Written instruction
Write out the lines from the top of the material through the line with "cd.dof.aperture_fstop = 16.0", exactly and with nothing added.
## BEGIN
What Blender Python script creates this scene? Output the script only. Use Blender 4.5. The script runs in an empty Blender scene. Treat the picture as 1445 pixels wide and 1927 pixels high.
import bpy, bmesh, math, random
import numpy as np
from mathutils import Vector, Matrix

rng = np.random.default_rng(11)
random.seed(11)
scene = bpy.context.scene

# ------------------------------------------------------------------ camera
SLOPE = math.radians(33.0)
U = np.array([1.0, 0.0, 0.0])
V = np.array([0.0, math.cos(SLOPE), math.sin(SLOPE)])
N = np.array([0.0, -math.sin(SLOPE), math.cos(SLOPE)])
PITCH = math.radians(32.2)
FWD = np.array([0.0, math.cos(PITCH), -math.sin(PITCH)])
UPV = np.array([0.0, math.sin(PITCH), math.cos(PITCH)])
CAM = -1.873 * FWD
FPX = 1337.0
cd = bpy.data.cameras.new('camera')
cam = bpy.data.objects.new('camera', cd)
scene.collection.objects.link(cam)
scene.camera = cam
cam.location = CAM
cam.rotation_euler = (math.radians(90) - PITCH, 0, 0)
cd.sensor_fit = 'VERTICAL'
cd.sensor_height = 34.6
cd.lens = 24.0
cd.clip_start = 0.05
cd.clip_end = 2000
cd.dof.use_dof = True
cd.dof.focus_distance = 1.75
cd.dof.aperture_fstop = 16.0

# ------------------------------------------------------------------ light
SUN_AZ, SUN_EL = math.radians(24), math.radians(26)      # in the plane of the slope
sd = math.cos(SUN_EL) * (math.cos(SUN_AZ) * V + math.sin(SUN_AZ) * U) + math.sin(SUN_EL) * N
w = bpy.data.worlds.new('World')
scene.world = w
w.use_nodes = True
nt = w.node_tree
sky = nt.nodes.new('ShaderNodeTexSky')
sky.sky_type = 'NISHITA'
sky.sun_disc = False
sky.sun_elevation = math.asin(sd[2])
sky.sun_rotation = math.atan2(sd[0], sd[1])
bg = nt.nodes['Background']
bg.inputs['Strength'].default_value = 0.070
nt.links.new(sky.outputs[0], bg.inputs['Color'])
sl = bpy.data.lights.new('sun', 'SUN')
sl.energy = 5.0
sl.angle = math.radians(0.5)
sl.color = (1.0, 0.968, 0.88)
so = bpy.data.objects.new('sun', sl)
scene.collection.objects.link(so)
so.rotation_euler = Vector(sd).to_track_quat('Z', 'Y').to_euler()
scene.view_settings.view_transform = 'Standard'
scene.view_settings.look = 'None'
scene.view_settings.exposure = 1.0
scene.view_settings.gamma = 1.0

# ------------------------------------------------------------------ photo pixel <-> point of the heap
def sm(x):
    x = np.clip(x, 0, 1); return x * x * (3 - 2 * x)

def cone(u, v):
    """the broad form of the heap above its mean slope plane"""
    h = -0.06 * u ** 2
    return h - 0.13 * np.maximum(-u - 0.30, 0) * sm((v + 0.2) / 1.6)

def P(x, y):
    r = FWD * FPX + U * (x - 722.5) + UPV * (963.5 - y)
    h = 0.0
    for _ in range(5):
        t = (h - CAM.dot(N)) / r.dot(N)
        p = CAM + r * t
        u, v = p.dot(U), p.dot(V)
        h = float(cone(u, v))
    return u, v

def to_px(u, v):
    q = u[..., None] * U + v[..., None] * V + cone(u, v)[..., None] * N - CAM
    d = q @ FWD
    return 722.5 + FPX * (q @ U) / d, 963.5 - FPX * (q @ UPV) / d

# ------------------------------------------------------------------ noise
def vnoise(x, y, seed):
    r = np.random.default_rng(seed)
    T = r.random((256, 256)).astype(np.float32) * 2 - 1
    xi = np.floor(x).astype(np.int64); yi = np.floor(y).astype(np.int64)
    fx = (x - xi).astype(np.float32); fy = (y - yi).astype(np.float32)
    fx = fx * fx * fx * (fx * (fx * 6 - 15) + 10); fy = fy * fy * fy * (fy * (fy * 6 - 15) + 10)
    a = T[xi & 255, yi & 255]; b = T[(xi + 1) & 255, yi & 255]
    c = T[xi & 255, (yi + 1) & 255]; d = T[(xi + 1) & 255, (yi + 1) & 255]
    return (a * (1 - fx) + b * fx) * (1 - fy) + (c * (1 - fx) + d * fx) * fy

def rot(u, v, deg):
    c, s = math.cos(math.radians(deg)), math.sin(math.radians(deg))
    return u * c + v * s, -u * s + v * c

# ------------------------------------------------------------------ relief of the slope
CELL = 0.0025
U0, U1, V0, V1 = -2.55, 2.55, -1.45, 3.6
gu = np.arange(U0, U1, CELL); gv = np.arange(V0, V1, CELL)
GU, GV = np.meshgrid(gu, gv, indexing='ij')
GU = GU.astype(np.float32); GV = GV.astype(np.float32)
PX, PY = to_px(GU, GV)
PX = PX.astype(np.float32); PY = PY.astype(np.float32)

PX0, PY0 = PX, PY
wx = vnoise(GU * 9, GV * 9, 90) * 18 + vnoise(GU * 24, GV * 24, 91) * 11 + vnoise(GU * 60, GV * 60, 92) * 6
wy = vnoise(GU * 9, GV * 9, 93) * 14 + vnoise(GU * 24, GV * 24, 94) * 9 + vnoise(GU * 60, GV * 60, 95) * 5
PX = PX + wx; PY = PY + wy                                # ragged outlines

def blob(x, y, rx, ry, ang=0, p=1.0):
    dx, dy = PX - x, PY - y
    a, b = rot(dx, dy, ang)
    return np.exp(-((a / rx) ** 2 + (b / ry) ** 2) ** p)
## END
Written response
What Blender Python script creates this scene? Output the script only. Use Blender 4.5. The script runs in an empty Blender scene. Treat the picture as 1445 pixels wide and 1927 pixels high.
import bpy, bmesh, math, random
import numpy as np
from mathutils import Vector, Matrix

rng = np.random.default_rng(11)
random.seed(11)
scene = bpy.context.scene

# ------------------------------------------------------------------ camera
SLOPE = math.radians(33.0)
U = np.array([1.0, 0.0, 0.0])
V = np.array([0.0, math.cos(SLOPE), math.sin(SLOPE)])
N = np.array([0.0, -math.sin(SLOPE), math.cos(SLOPE)])
PITCH = math.radians(32.2)
FWD = np.array([0.0, math.cos(PITCH), -math.sin(PITCH)])
UPV = np.array([0.0, math.sin(PITCH), math.cos(PITCH)])
CAM = -1.873 * FWD
FPX = 1337.0
cd = bpy.data.cameras.new('camera')
cam = bpy.data.objects.new('camera', cd)
scene.collection.objects.link(cam)
scene.camera = cam
cam.location = CAM
cam.rotation_euler = (math.radians(90) - PITCH, 0, 0)
cd.sensor_fit = 'VERTICAL'
cd.sensor_height = 34.6
cd.lens = 24.0
cd.clip_start = 0.05
cd.clip_end = 2000
cd.dof.use_dof = True
cd.dof.focus_distance = 1.75
cd.dof.aperture_fstop = 16.0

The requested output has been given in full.